* [Aim]: Print, exactly as they stand, the lines from the start of the listing to the line containing "C = sc.collection", inclusive.

* [Source excerpt]:
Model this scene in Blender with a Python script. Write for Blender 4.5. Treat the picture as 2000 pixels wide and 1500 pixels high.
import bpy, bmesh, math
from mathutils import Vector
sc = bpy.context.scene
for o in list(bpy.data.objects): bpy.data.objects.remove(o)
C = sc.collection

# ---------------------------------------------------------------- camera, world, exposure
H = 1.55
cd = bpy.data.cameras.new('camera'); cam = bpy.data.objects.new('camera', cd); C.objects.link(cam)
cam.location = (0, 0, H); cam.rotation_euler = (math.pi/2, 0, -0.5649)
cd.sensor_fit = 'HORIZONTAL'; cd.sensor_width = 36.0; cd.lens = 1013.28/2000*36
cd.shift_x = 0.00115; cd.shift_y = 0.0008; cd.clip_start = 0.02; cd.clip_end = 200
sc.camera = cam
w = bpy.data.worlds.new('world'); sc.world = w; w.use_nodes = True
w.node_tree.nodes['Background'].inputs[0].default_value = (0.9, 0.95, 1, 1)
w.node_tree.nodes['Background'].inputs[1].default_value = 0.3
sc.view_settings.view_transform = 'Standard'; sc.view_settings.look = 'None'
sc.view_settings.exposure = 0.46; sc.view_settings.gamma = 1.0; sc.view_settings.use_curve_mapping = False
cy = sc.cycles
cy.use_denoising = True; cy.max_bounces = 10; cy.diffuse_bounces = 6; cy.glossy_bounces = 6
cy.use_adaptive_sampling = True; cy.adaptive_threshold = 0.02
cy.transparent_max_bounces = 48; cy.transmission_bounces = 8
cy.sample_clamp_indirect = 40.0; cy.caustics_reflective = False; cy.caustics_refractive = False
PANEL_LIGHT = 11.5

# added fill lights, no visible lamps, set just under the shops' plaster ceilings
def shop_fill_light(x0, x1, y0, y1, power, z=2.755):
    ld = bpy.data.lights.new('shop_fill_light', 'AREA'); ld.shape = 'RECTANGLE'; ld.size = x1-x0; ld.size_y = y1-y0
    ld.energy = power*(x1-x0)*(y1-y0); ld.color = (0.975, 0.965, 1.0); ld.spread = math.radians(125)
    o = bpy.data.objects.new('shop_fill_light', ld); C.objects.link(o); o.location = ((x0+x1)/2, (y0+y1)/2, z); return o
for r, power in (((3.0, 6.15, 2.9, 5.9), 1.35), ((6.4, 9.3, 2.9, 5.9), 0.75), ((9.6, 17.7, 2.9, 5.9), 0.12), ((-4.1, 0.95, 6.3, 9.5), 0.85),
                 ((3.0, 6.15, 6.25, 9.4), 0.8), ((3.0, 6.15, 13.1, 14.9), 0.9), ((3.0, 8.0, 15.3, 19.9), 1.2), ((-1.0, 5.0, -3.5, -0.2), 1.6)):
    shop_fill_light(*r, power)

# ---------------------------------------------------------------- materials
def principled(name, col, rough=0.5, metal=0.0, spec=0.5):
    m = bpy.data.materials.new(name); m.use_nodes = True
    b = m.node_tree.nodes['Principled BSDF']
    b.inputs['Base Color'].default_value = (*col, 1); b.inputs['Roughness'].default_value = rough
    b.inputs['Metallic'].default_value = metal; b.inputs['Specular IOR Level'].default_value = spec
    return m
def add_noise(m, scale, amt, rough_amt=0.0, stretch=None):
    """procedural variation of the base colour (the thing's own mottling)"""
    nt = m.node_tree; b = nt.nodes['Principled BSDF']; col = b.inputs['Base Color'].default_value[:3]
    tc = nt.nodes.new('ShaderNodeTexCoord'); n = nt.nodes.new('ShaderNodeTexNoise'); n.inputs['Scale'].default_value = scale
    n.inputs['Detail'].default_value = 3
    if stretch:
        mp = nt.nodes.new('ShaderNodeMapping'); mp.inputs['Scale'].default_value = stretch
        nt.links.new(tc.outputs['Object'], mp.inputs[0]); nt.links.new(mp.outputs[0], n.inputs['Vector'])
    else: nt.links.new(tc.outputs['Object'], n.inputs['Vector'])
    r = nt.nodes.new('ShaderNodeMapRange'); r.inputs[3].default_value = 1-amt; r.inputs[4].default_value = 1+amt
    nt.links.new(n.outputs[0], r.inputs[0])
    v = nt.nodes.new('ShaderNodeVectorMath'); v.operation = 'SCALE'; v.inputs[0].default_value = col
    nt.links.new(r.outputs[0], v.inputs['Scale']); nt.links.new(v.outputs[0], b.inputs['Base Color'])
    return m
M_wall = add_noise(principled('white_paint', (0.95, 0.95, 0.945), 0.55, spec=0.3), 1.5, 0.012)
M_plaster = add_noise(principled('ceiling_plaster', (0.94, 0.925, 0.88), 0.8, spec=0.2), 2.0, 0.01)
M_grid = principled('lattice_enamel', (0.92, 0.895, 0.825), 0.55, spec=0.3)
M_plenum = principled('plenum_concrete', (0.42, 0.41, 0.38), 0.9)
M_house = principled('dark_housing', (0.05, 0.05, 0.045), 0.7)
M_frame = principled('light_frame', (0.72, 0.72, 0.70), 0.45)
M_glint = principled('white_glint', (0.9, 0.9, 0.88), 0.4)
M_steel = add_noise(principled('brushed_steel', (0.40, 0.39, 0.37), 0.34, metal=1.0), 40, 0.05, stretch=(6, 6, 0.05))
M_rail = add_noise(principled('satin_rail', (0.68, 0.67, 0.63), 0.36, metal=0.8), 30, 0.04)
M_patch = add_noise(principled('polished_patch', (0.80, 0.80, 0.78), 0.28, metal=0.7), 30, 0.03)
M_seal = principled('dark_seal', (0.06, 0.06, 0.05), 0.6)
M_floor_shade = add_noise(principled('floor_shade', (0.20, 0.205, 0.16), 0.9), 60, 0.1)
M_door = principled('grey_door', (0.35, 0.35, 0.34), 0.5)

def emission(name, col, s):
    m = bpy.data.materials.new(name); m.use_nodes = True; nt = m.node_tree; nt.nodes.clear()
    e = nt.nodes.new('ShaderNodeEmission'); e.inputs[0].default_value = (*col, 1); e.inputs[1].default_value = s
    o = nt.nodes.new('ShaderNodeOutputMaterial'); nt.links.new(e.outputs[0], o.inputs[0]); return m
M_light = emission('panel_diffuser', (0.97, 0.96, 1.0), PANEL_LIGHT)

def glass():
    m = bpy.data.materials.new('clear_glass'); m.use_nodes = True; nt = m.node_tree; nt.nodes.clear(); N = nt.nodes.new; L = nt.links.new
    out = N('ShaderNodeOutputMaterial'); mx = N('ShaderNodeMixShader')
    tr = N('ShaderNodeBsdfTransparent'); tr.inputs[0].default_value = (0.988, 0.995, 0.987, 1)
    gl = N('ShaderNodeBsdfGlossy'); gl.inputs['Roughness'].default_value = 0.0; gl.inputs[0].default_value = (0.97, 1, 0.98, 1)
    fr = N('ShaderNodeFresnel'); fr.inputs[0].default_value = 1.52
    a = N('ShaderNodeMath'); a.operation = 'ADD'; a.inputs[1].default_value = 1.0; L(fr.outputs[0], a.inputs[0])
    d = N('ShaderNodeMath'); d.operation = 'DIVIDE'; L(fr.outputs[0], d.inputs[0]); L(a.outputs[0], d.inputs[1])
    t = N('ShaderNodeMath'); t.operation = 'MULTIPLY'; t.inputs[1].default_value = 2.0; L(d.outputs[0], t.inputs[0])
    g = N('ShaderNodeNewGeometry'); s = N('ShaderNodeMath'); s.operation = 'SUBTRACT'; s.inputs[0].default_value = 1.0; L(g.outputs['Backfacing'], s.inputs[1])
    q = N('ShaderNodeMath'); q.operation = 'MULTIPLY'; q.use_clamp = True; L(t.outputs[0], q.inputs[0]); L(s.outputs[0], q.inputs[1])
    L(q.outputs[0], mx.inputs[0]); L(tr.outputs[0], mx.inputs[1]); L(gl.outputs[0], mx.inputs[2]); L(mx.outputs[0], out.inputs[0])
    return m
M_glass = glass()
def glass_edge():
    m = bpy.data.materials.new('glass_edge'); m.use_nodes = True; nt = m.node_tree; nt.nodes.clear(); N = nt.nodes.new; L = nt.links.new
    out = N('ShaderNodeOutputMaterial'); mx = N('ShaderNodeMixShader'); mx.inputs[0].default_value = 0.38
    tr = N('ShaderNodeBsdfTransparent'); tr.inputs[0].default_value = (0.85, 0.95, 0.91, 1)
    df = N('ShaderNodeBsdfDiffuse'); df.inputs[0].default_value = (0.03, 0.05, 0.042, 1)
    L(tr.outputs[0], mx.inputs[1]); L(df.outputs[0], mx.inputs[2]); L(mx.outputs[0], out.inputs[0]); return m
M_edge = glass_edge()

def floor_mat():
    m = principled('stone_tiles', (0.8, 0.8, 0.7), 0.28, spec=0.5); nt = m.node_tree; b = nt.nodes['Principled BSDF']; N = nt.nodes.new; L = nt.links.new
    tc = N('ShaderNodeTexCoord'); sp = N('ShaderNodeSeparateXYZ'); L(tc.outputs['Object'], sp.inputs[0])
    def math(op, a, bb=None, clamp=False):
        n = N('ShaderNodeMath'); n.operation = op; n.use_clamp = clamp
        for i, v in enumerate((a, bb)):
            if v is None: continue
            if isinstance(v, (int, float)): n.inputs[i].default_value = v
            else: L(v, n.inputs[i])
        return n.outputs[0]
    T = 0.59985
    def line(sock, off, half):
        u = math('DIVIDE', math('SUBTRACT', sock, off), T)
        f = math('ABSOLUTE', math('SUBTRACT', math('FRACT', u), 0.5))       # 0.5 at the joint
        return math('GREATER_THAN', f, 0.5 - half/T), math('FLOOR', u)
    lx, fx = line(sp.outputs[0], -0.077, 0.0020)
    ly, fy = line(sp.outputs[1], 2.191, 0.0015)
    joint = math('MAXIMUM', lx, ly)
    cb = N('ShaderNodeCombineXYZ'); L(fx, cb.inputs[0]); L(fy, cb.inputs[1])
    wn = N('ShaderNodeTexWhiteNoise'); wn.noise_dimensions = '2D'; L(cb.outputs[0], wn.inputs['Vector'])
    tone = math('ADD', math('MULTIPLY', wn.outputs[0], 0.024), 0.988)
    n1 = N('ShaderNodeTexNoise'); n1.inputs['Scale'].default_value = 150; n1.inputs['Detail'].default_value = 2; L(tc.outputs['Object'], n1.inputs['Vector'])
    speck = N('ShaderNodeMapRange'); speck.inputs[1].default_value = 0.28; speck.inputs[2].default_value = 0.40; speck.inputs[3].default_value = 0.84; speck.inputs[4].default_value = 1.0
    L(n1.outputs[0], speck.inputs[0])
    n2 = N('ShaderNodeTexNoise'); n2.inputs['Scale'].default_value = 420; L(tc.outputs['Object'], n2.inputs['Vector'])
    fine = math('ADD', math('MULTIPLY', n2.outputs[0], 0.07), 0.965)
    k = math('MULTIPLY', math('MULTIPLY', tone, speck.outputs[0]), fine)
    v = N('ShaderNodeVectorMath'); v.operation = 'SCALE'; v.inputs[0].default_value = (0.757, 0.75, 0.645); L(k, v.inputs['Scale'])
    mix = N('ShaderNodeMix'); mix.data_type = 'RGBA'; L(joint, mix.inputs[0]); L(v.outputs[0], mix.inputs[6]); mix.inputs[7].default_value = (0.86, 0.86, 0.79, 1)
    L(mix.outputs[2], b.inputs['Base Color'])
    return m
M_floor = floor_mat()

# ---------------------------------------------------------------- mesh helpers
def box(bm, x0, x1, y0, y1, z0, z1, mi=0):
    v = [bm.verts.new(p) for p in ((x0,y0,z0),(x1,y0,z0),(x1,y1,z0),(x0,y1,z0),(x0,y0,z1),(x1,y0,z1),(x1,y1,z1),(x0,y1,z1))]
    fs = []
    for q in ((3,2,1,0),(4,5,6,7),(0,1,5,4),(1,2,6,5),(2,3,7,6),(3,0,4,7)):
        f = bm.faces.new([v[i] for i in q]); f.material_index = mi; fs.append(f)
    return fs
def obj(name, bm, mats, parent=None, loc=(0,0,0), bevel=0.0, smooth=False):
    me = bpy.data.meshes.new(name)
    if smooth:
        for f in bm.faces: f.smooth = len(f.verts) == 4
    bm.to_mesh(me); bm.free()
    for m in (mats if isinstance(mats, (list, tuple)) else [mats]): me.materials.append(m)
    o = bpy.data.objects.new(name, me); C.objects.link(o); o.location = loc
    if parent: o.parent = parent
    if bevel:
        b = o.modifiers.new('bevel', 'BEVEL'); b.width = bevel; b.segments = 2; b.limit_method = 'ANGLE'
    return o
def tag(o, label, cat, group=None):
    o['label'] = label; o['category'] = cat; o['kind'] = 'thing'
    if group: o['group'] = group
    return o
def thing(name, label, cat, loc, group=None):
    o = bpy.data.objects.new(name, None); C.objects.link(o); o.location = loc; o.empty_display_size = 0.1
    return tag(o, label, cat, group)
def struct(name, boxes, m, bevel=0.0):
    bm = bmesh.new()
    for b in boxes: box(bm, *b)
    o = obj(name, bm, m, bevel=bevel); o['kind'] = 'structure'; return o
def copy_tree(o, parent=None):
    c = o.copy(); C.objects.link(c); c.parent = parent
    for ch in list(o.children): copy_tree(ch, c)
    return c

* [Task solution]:
Model this scene in Blender with a Python script. Write for Blender 4.5. Treat the picture as 2000 pixels wide and 1500 pixels high.
import bpy, bmesh, math
from mathutils import Vector
sc = bpy.context.scene
for o in list(bpy.data.objects): bpy.data.objects.remove(o)
C = sc.collection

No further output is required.